In a positive development, an amendment to the House proposal limits the labeling provisions to new construction, which recognizes that existing buildings have inherently different energy profiles than new buildings.

GREEN Act of 2009
The House bill fully incorporates the GREEN Act of 2009 (H.R. 2336).  This legislation was originally introduced by Rep. Ed Perlmutter (D-CO) in 2008 and is now being considered as stand-alone legislation, having passed the House Financial Services Committee in April 2010.  It makes numerous changes to federally assisted housing programs. 

NMHC/NAA support the overall approach of this section, which emphasizes incentives and technical assistance to improve building energy performance.  However, several provisions undermine the voluntary nature of the section and create conflict with other parts of the greater energy bill. 

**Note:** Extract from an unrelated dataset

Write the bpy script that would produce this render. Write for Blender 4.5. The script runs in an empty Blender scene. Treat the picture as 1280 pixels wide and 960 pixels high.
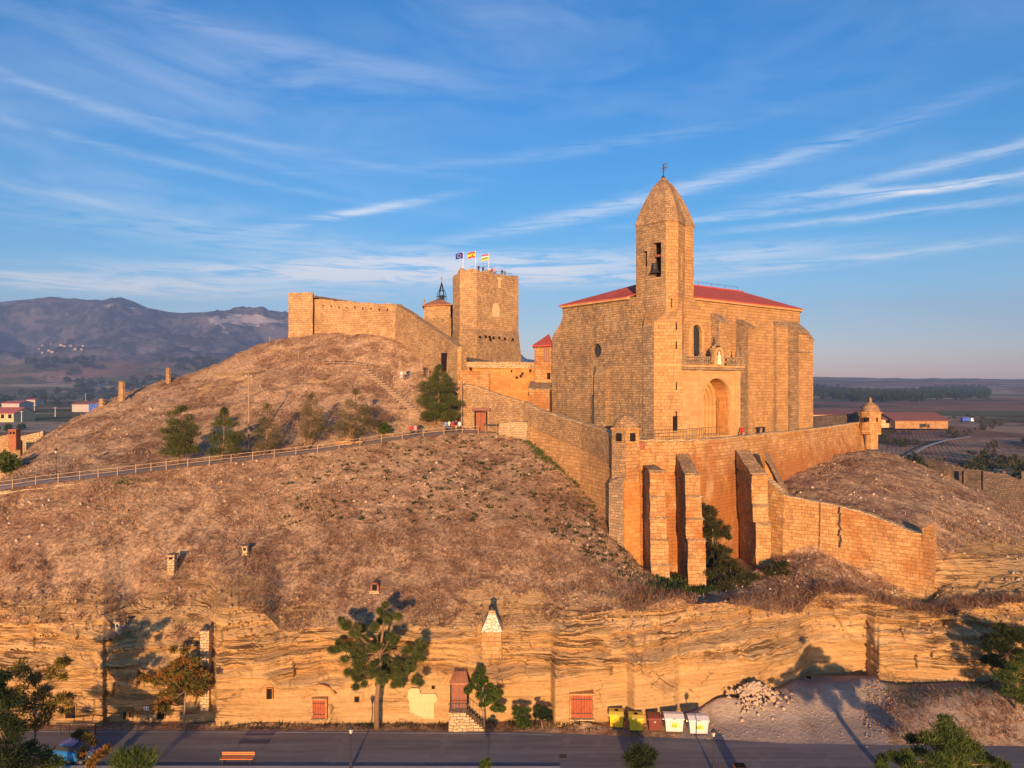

NMHC/NAA previously raised concerns over the GREEN Act in 2008 Congressional testimony and several changes were made accordingly.  Of note, the provision now cites the National Green Building Standard (ICC 700-2008) as a compliance method for the bill’s green building requirements.  We also submitted written testimony on the GREEN Act in June 2009.

Renewable Energy Requirements
The House measure and Senate bill 1462 would also impose a "combined efficiency and renewable electricity standard" on utilities that would require them to meet a certain percentage of their load with power generated from renewable resources and energy efficiency measures.  How this will play out for multifamily property owners is not clear, though.  It remains to be seen whether there will be incentives to property owners who reduce energy demand or if there will be some other more onerous mechanism to force reduced usage. 

Any effort to significantly reduce energy demand will require rehabilitating existing properties.  To that end, NMHC/NAA applaud—and will encourage the continuation of—the incentive-based approach that currently offers owners rewards that vary depending on how much energy is saved. 

Cap and Trade Program
Finally, each chamber has proposed measures to address climate change by creating a cap and trade program.  The House bill would cut greenhouse gas emissions by 17 percent using 2005 as a baseline.  In his fiscal 2010 budget plan, President Obama proposed a 14-percent cut in emissions from 2005 levels by 2020 and an 83-percent cut below 2005 levels by 2050.  The Senate bill (S. 1733/CEJAP) is the most aggressive proposal, calling for a 20-percent reduction of 2005 levels by 2020, while the APA receded to an emissions reduction target in-line with the House bill.

NMHC will continue to work with lawmakers to craft final legislation that recognizes the importance of considering economic feasibility and the potential impact of mandates on the nation's affordable housing.